### Source excerpt

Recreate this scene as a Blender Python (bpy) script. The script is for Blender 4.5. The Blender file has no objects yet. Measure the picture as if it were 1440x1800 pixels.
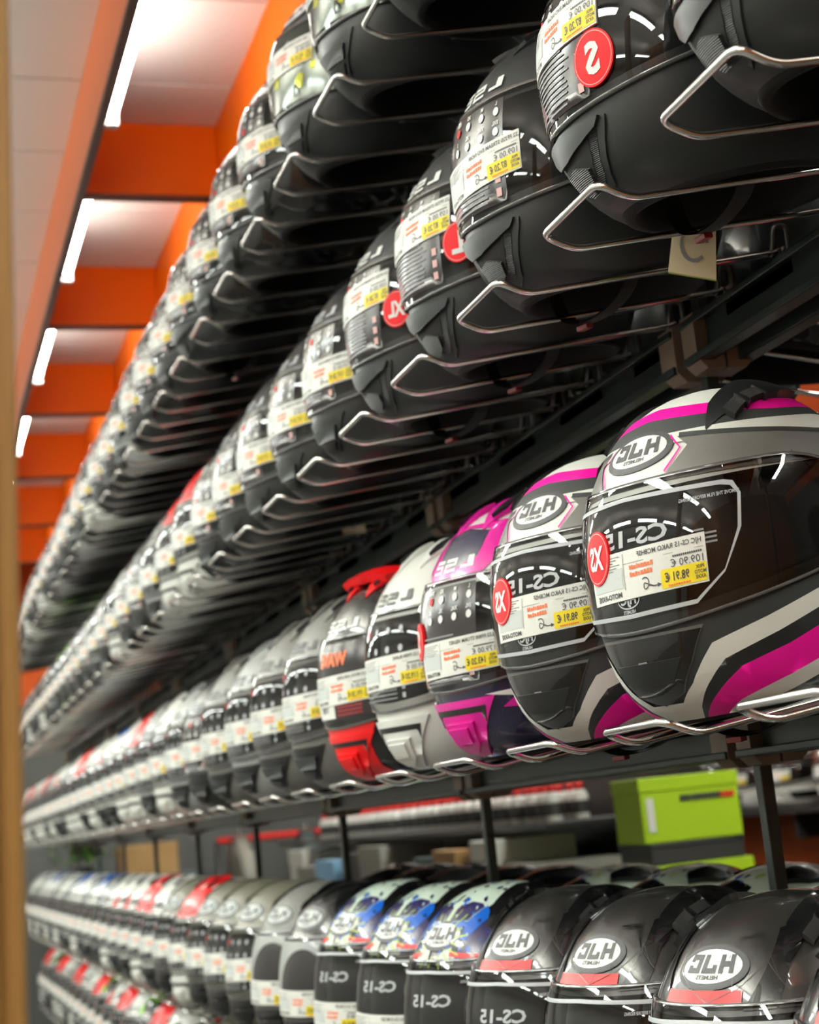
import bpy, bmesh, math, random
import numpy as np
from mathutils import Vector, Matrix, geometry
random.seed(7)
SC = bpy.context.scene
COL = SC.collection
EYE = 1.45                                   # camera height above the floor

# ------------------------------------------------------------------ camera, world, exposure
cam = bpy.data.cameras.new('camera'); co = bpy.data.objects.new('camera', cam); COL.objects.link(co)
_f = 2884.0; _v1 = (-900.0, 630.0); _h = 0.10
_k = _f*_f/(630-900*_h); _v2 = (-_h*_k, -_k)
_A = Vector((_v1[0], _v1[1], _f)).normalized(); _U = Vector((_v2[0], _v2[1], _f)).normalized()
_N = _A.cross(_U).normalized()
if _N.x < 0: _N = -_N
# rows: world axes expressed in camera coords (x right, y down, z forward)
right = Vector((_N.x, _A.x, _U.x)); down = Vector((_N.y, _A.y, _U.y)); fwd = Vector((_N.z, _A.z, _U.z))
co.matrix_world = Matrix(((right.x, -down.x, -fwd.x, 0), (right.y, -down.y, -fwd.y, 0), (right.z, -down.z, -fwd.z, EYE), (0, 0, 0, 1)))
cam.sensor_fit = 'HORIZONTAL'; cam.sensor_width = 36.0; cam.lens = _f/1440*36
cam.clip_start = 0.05; cam.clip_end = 100
cam.dof.use_dof = True; cam.dof.focus_distance = 1.66; cam.dof.aperture_fstop = 8.0
SC.camera = co
w = bpy.data.worlds.new('World'); SC.world = w; w.use_nodes = True
w.node_tree.nodes['Background'].inputs[0].default_value = (1.0, 0.96, 0.9, 1)
w.node_tree.nodes['Background'].inputs[1].default_value = 0.05
SC.view_settings.view_transform = 'Standard'; SC.view_settings.look = 'None'
SC.view_settings.exposure = 0.12; SC.view_settings.gamma = 1.0; SC.view_settings.use_curve_mapping = False
SC.cycles.use_denoising = True
SC.cycles.max_bounces = 8; SC.cycles.transparent_max_bounces = 16
SC.cycles.caustics_reflective = False; SC.cycles.caustics_refractive = False
SC.cycles.sample_clamp_indirect = 4.0

# ------------------------------------------------------------------ materials
def srgb(r, g, b): 
    c = lambda v: (v/255/12.92) if v/255 <= 0.04045 else ((v/255+0.055)/1.055)**2.4
    return (c(r), c(g), c(b))
MATS = {}
def mat(name, col, rough=0.5, metal=0.0, coat=0.0, emit=None, es=1.0, noise=0.0, nscale=60, bump=0.0, spec=0.5):
    m = bpy.data.materials.new(name); m.use_nodes = True; nt = m.node_tree; b = nt.nodes['Principled BSDF']
    b.inputs['Base Color'].default_value = (*col, 1); b.inputs['Roughness'].default_value = rough
    b.inputs['Metallic'].default_value = metal; b.inputs['Coat Weight'].default_value = coat
    b.inputs['Coat Roughness'].default_value = 0.03; b.inputs['Specular IOR Level'].default_value = spec
    if emit: b.inputs['Emission Color'].default_value = (*emit, 1); b.inputs['Emission Strength'].default_value = es
    if noise or bump:
        tc = nt.nodes.new('ShaderNodeTexCoord'); nz = nt.nodes.new('ShaderNodeTexNoise'); nz.inputs['Scale'].default_value = nscale
        nz.inputs['Detail'].default_value = 4
        nt.links.new(tc.outputs['Object'], nz.inputs['Vector'])
        if noise:
            mx = nt.nodes.new('ShaderNodeMix'); mx.data_type = 'RGBA'
            mx.inputs[6].default_value = (*[c*(1-noise) for c in col], 1); mx.inputs[7].default_value = (*[min(1, c*(1+noise)) for c in col], 1)
            nt.links.new(nz.outputs['Fac'], mx.inputs[0]); nt.links.new(mx.outputs[2], b.inputs['Base Color'])
        if bump:
            bp = nt.nodes.new('ShaderNodeBump'); bp.inputs['Strength'].default_value = bump; bp.inputs['Distance'].default_value = 0.002
            nt.links.new(nz.outputs['Fac'], bp.inputs['Height']); nt.links.new(bp.outputs['Normal'], b.inputs['Normal'])
    MATS[name] = m; return m
def glass_mat(name, tint, ior=1.5):
    m = bpy.data.materials.new(name); m.use_nodes = True; nt = m.node_tree
    for n in list(nt.nodes): nt.nodes.remove(n)
    o = nt.nodes.new('ShaderNodeOutputMaterial'); t = nt.nodes.new('ShaderNodeBsdfTransparent'); g = nt.nodes.new('ShaderNodeBsdfGlossy')
    fr = nt.nodes.new('ShaderNodeFresnel'); fr.inputs['IOR'].default_value = ior; mx = nt.nodes.new('ShaderNodeMixShader')
    t.inputs['Color'].default_value = (*tint, 1); g.inputs['Roughness'].default_value = 0.015; g.inputs['Color'].default_value = (1, 1, 1, 1)
    nt.links.new(fr.outputs[0], mx.inputs[0]); nt.links.new(t.outputs[0], mx.inputs[1]); nt.links.new(g.outputs[0], mx.inputs[2])
    nt.links.new(mx.outputs[0], o.inputs[0]); MATS[name] = m; return m

mat('matte_black', srgb(27, 30, 31), 0.42, noise=0.1, nscale=300)
mat('satin_black', srgb(28, 29, 30), 0.3)
mat('gloss_black', srgb(14, 14, 15), 0.25, coat=0.7, spec=0.3)
mat('vent_black', srgb(22, 23, 24), 0.35)
mat('liner', srgb(10, 9, 9), 0.9)
mat('white_paint', srgb(222, 222, 216), 0.3, coat=0.5)
mat('satin_white', srgb(226, 226, 218), 0.42)
mat('grey_paint', srgb(106, 105, 101), 0.42)
mat('fade_grey', srgb(100, 98, 94), 0.45, noise=0.12, nscale=500)
mat('dark_grey', srgb(46, 49, 49), 0.55, spec=0.35)
mat('mid_grey', srgb(150, 152, 150), 0.4, coat=0.3)
mat('khaki', srgb(104, 102, 88), 0.4, coat=0.4)
mat('pink', srgb(246, 10, 158), 0.4)
mat('magenta', srgb(214, 22, 148), 0.25, coat=0.6)
mat('navy', srgb(22, 18, 52), 0.25, coat=0.6)
mat('red', srgb(228, 14, 20), 0.35, coat=0.3)
mat('red_matte', srgb(224, 20, 28), 0.5, spec=0.25)
mat('blue', srgb(22, 92, 190), 0.25, coat=0.7)
mat('deep_blue', srgb(26, 22, 74), 0.25, coat=0.7)
mat('pale_mint', srgb(206, 222, 206), 0.25, coat=0.7)
mat('lime', srgb(176, 200, 60), 0.3, coat=0.6)
mat('hivis', srgb(150, 230, 30), 0.4)
mat('web_line', srgb(40, 36, 34), 0.3, coat=1.0)
mat('carbon_grey', srgb(34, 33, 31), 0.3, coat=0.7)
mat('ink', srgb(48, 48, 50), 0.5)
mat('ink_grey', srgb(128, 128, 130), 0.5)
mat('print_grey', srgb(176, 178, 180), 0.45)
mat('print_white', srgb(228, 228, 224), 0.45)
mat('paper', srgb(226, 225, 218), 0.5)
mat('paper_grey', srgb(196, 200, 198), 0.5)
mat('yellow', srgb(240, 214, 20), 0.5)
mat('orange_ink', srgb(236, 112, 60), 0.5)
mat('sheet_black', srgb(24, 21, 22), 0.25)
mat('dark_red', srgb(120, 24, 30), 0.4)
mat('mirror_film', srgb(84, 88, 84), 0.14, metal=0.9)
mat('film_olive', srgb(150, 150, 40), 0.15, metal=0.4)
mat('film_grey', srgb(120, 124, 126), 0.3)
mat('chrome', (0.78, 0.76, 0.73), 0.14, metal=1.0)
mat('screw', (0.75, 0.72, 0.66), 0.2, metal=1.0)
mat('rack_black', srgb(44, 52, 50), 0.32, metal=0.3)
mat('bracket_brown', srgb(120, 104, 90), 0.4)
mat('strap', srgb(20, 20, 21), 0.8)
mat('clip_steel', (.12, .12, .12), 0.35, metal=0.8)
glass_mat('visor_clear', (0.93, 0.93, 0.93))
glass_mat('visor_smoke', (0.55, 0.52, 0.5))
glass_mat('film_clear', (0.92, 0.90, 0.90))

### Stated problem
Return only the lines running from the top of the data to the line that holds "above the floor". Include both of those lines, but skip the pictures.

### Full solution
Recreate this scene as a Blender Python (bpy) script. The script is for Blender 4.5. The Blender file has no objects yet. Measure the picture as if it were 1440x1800 pixels.
import bpy, bmesh, math, random
import numpy as np
from mathutils import Vector, Matrix, geometry
random.seed(7)
SC = bpy.context.scene
COL = SC.collection
EYE = 1.45                                   # camera height above the floor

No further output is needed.